Not content with admitting this spectre to the Nativity feast, Bosch even dares to cast shreds of doubt on the three kings. Their attitudes are respectful and their gifts are scripturally on-message, but the devil is in the detail. Caspar’s gold ornament portrays the sacrifice of Isaac, prefiguring Christ’s sacrifice on the Cross, but it stands on a base supported by toads. Balthasar’s pot of myrrh is decorated with an image of the peace-making Abner kneeling before David, and the phoenix perched on its lid with a pomegranate seed in its beak is a portent of the Resurrection, but the border of his page’s robe is embroidered with the demonic motif of a fish with legs – the only monster to appear in the picture. Bosch doesn’t let us forget that the kings are pagan, and they’re not the only ones under suspicion. The behaviour of the shepherds – also added as afterthoughts, like the Antichrist – seen scrambling up a tree and clambering onto the roof for a better view, is less than reverential. They haven’t come to adore the Christ Child; they’ve come to gawp. Only one, peering through a hole in the stable wall with a grave expression, seems to have grasped the momentousness of the occasion.

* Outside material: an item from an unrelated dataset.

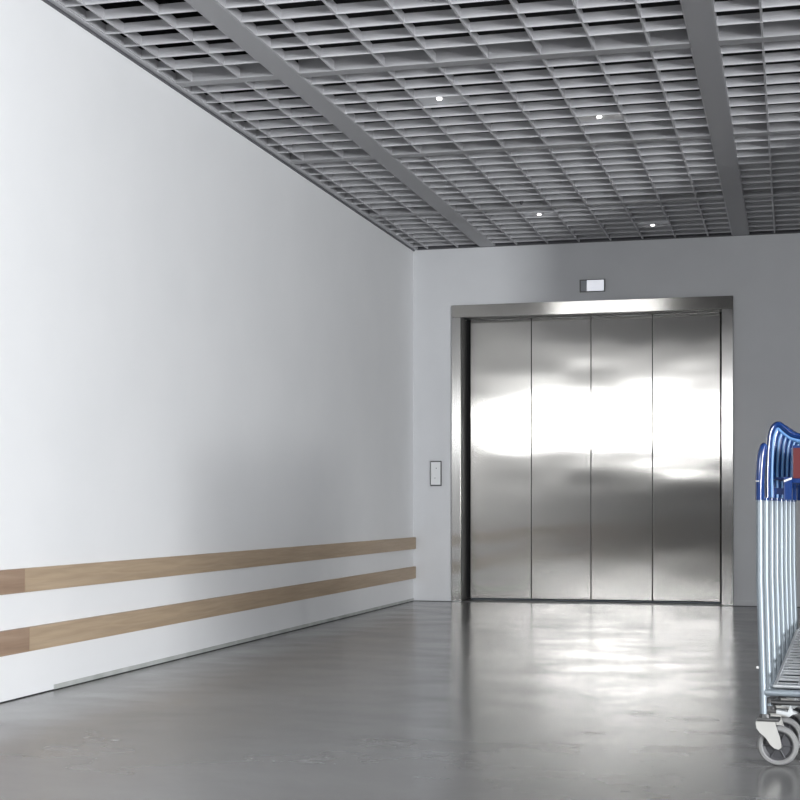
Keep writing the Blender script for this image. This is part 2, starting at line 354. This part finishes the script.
# ------------------------------------------------------------ luggage trolleys
Wd = 0.56
def sym(x, s): return x if s > 0 else Wd - x
def make_trolley():
    t = thing('luggage_trolley', '', 'luggage trolley', (0, 0, 0), 0, 'nested luggage trolleys at the right edge')
    for s in (1, -1):
        X = lambda x: sym(x, s)
        bm = bmesh.new(); tube(bm, [(X(0.0), 0, 0.157), (X(-0.004), 0, 0.30), (X(-0.012), 0, 0.58), (X(-0.012), 0, 0.86)], 0.0112, 14)
        post = obj('post', bm, TUBE, t, smooth=True)
        bm = bmesh.new(); box(bm, min(X(-0.022), X(-0.012)), max(X(-0.022), X(-0.012)), -0.005, 0.005, 0.302, 0.309, 0.001); obj('clip', bm, CLIP, post)['label'] = 'white plastic clip'
        # blue grip sleeve
        bm = bmesh.new()
        tube(bm, smooth_path([(X(-0.012), 0, 0.832), (X(-0.011), 0, 0.90), (X(-0.007), 0.004, 0.965), (X(-0.001), 0.008, 0.995), (X(0.006), 0.012, 1.004)], 5),
             [0.0135, 0.0135, 0.0136, 0.0138, 0.014, 0.0142, 0.0144, 0.0146, 0.0148, 0.015, 0.015, 0.015, 0.0148, 0.0146, 0.0142, 0.0138, 0.0135, 0.013, 0.0115, 0.009, 0.005], 14, sx=1.5)
        g = obj('grip', bm, BLUE, t, smooth=True)
        bm = bmesh.new(); tube(bm, [(X(-0.0118), 0, 0.889), (X(-0.0116), 0, 0.893)], 0.0141, 14, sx=1.5); obj('ring', bm, CLIP, g, smooth=True)['label'] = 'thin white ring'
        # caster: plate, fork, tyre, hub
        bm = bmesh.new(); box(bm, min(X(-0.018), X(0.05)), max(X(-0.018), X(0.05)), -0.03, 0.03, 0.140, 0.150, 0.003)
        cyl = bmesh.ops.create_cone(bm, cap_ends=True, segments=16, radius1=0.02, radius2=0.016, depth=0.012)
        for v in cyl['verts']: v.co += Vector((X(0.004), 0, 0.155))
        cp = obj('caster_plate', bm, DSTEEL, t)
        poly = [(-0.022, 0.139), (-0.022, 0.128), (-0.019, 0.117), (-0.010, 0.104), (0.003, 0.094), (0.012, 0.084), (0.022, 0.068), (0.035, 0.057), (0.048, 0.054), (0.056, 0.060), (0.056, 0.070), (0.051, 0.094), (0.042, 0.118), (0.037, 0.139)]
        bm = bmesh.new()
        for y0, y1 in ((-0.026, -0.022), (0.022, 0.026)): prism(bm, [(X(a), b) for a, b in poly], y0, y1)
        box(bm, min(X(-0.022), X(0.037)), max(X(-0.022), X(0.037)), -0.026, 0.026, 0.1345, 0.1395)
        wx = X(0.044)
        fk = obj('caster_fork', bm, FORK, t)
        bm = bmesh.new(); lathe_y(bm, [(0.046, -0.012), (0.050, -0.015), (0.058, -0.014), (0.0625, -0.008), (0.063, 0), (0.0625, 0.008), (0.058, 0.014), (0.050, 0.015), (0.046, 0.012)], wx, 0.0635)
        wh = obj('wheel', bm, RUB, t, smooth=True)
        bm = bmesh.new(); lathe_y(bm, [(0.006, -0.017), (0.014, -0.017), (0.016, -0.009), (0.038, -0.006), (0.046, -0.012), (0.046, 0.012), (0.038, 0.006), (0.016, 0.009), (0.014, 0.017), (0.006, 0.017)], wx, 0.0635)
        for q in range(6):
            an = q * math.pi / 3
            tube(bm, [(wx + 0.014 * math.cos(an), -0.008, 0.0635 + 0.014 * math.sin(an)), (wx + 0.044 * math.cos(an), -0.009, 0.0635 + 0.044 * math.sin(an))], 0.003, 6)
        obj('hub', bm, HUB, wh, smooth=True)
        # tapered base rail to the front wheel
        bm = bmesh.new(); tube(bm, smooth_path([(X(0.012), 0.012, 0.20), (X(0.035), 0.22, 0.205), (X(0.085), 0.62, 0.205), (X(0.125), 0.76, 0.19), (X(0.135), 0.78, 0.15)], 4), 0.009, 10)
        obj('base_rail', bm, DSTEEL, t, smooth=True)
        bm = bmesh.new()
        n = 24; cx, cz, yy = X(0.135), 0.050, 0.78
        prof = [(0.012, -0.011), (0.046, -0.013), (0.05, -0.007), (0.05, 0.007), (0.046, 0.013), (0.012, 0.011)]
        lathe_y(bm, prof, 0, 0, 0, n)
        bmesh.ops.rotate(bm, verts=bm.verts, matrix=Matrix.Rotation(R(90), 3, 'Z'))
        bmesh.ops.translate(bm, verts=bm.verts, vec=(cx, yy, cz + 0.0005))
        w2 = obj('front_wheel', bm, RUB, t, smooth=True)
        bm = bmesh.new()
        for d in (-0.019, 0.016): box(bm, cx + d, cx + d + 0.003, yy - 0.014, yy + 0.014, 0.04, 0.138, 0.001)
        box(bm, cx - 0.019, cx + 0.019, yy - 0.014, yy + 0.014, 0.136, 0.150, 0.002)
        obj('front_fork', bm, FORK, t)
    # handle: horned blue bar rising over both ends, highlight on its inner edge painted in light blue
    def hp(off=0.0, dy=0.0):
        half = [(0.010, 0.045, 0.84), (0.010, 0.045, 0.93), (0.015, 0.05, 1.02), (0.024, 0.055, 1.058), (0.040, 0.058, 1.070), (0.060, 0.06, 1.056), (0.090, 0.06, 1.035), (0.17, 0.06, 1.025)]
        if off:
            half = [(0.010 + off, 0.045, 0.84), (0.010 + off, 0.045, 0.93), (0.015 + off * 0.9, 0.05, 1.015), (0.024 + off * 0.7, 0.055, 1.050 - off * 0.4), (0.040, 0.058, 1.070 - off), (0.060 - off * .3, 0.06, 1.056 - off * 1.1), (0.090, 0.06, 1.035 - off), (0.17, 0.06, 1.025 - off)]
        left = [(x, y + dy, z) for x, y, z in half]
        return smooth_path(left + [(Wd - x, y, z) for x, y, z in left[::-1]], 6)
    bm = bmesh.new(); tube(bm, hp(), 0.0105, 12, sx=2.0); hb = obj('handle', bm, BLUE, t, smooth=True)
    bm = bmesh.new(); tube(bm, hp(0.0125, -0.014), 0.0045, 8); obj('handle_highlight', bm, LBLUE, hb, smooth=True)['label'] = 'painted light blue highlight on inner edge'
    bm = bmesh.new(); box(bm, 0.082, Wd - 0.082, 0.042, 0.058, 0.885, 1.004, 0.004); sp = obj('sign_panel', bm, BLUE, t)
    bm = bmesh.new(); box(bm, 0.087, Wd - 0.087, 0.039, 0.042, 0.900, 0.996, 0.002); obj('panel_face', bm, RED, sp)['label'] = 'dark red panel face'
    bm = bmesh.new(); box(bm, 0.060, 0.085, 0.02, 0.05, 0.832, 0.905, 0.003); box(bm, 0.030, 0.064, 0.04, 0.05, 0.85, 0.87)
    cl = obj('coin_lock', bm, BLUE, t)
    bm = bmesh.new(); prism(bm, [(0.0605, 0.888), (0.0605, 0.894), (0.0845, 0.903), (0.0845, 0.897)], 0.017, 0.0205); obj('stripe', bm, CLIP, cl)['label'] = 'white stripe'
    bm = bmesh.new(); tube(bm, [(0.014, 0.066, 0.90), (Wd - 0.014, 0.066, 0.90)], 0.005, 8)
    obj('upper_crossbar', bm, BLUE, t, smooth=True)
    bm = bmesh.new(); tube(bm, [(0.004, -0.002, 0.228), (Wd - 0.004, -0.002, 0.228)], 0.0105, 12); obj('lower_crossbar', bm, TUBE, t, smooth=True)
    bm = bmesh.new(); tube(bm, [(0.02, 0.02, 0.195), (Wd - 0.02, 0.02, 0.195)], 0.008, 10); obj('base_crossbar', bm, DSTEEL, t, smooth=True)
    # sloping wire deck
    L = 0.80
    def dk(u, v): return (0.032 + 0.012 * v + u * (Wd - 0.064 - 0.024 * v), 0.02 + L * v, 0.246 + 0.112 * v)
    bm = bmesh.new(); tube(bm, [dk(0, 0), dk(0, 1), dk(1, 1), dk(1, 0), dk(0, 0)], 0.0055, 8); df = obj('deck_frame', bm, WIRE, t, smooth=True)
    bm = bmesh.new()
    for i in range(1, 20): tube(bm, [dk(0, i / 20), dk(1, i / 20)], 0.0024, 6)
    for i in range(1, 7): tube(bm, [dk(i / 7, 0), dk(i / 7, 1)], 0.003, 6)
    obj('wire_mesh', bm, WIRE, df)
    # foot brake
    bm = bmesh.new(); prism(bm, [(0.040, 0.176), (0.075, 0.172), (0.082, 0.190), (0.088, 0.174), (0.104, 0.168), (0.090, 0.164), (0.080, 0.156), (0.06, 0.163), (0.04, 0.165)], -0.02, 0.012)
    obj('brake_pedal', bm, PEDAL, t)
    return t
proto = make_trolley()
names = ['nearest', 'second', 'third', 'fourth', 'fifth', 'sixth', 'seventh', 'farthest']
for i in range(8):
    o = proto if i == 0 else copy_tree(proto)
    a = R(-4.2); d = 0.2
    o.location = (3.074 + i * d * -math.sin(a), -7.676 + i * d * math.cos(a), 0); o.rotation_euler = (0, 0, a)
    o['label'] = 'grey metal luggage trolley, blue handle, %s' % (
        'nearest of the nested row' if i == 0 else '%s from the camera in the nested row' % names[i] if i < 7 else 'farthest of the nested row')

These disrespectful yokels aren’t even good shepherds: they’ve left a sheep at the mercy of two wolves, seen mauling a man and pursuing a woman in the background landscape on the triptych’s right wing. The miracle taking place outside this stable hasn’t permeated to the wider world. On the left wing, behind the figure of Joseph, a Hammer-Horror gothic arch topped by a hand-standing frog leads to a field where ribald peasants dance rambunctiously. From the posture of one peasant and his partner’s reaction, you’d swear he was exposing himself (if so, he must be the only flasher in an altarpiece). In the centre, behind the stable’s pitched roof, a monkey riding a mule is pulled towards an inn identified as a brothel by the swan on its banner. Christ may be born in Bethlehem, but life goes on.

On either side of the roof, meanwhile, two bands of warriors advance from opposing directions; another band rides out from the cover of a hill behind. Unlike the traditional trains of attendants attending to the three kings, these armed bands are clearly looking for a fight. Some historians have identified them as Herod’s soldiers out looking for the baby Jesus, but they could also represent the warrior hordes heading for the final showdown at the end of days: the ‘kings of the earth, and their armies’ from Revelation. On the far horizon, behind a high wall, glimmers a weird and wonderful vision of the Heavenly Jerusalem. It’s a long way there, over desert terrain roamed by wild beasts and marauding armies, but the hope is that, thanks to the miracle revealed to the three kings, humanity may eventually make it.

Bosch celebrates redemption, while reminding us that salvation is not in the bag. His ‘Adoration of the Magi’ is a morality panto with a warning message that the world is full of false prophets and tricksters – the Devil’s emissaries are present even at the Epiphany. You feel like shouting to his three kings: ‘Look out, they’re behind you!’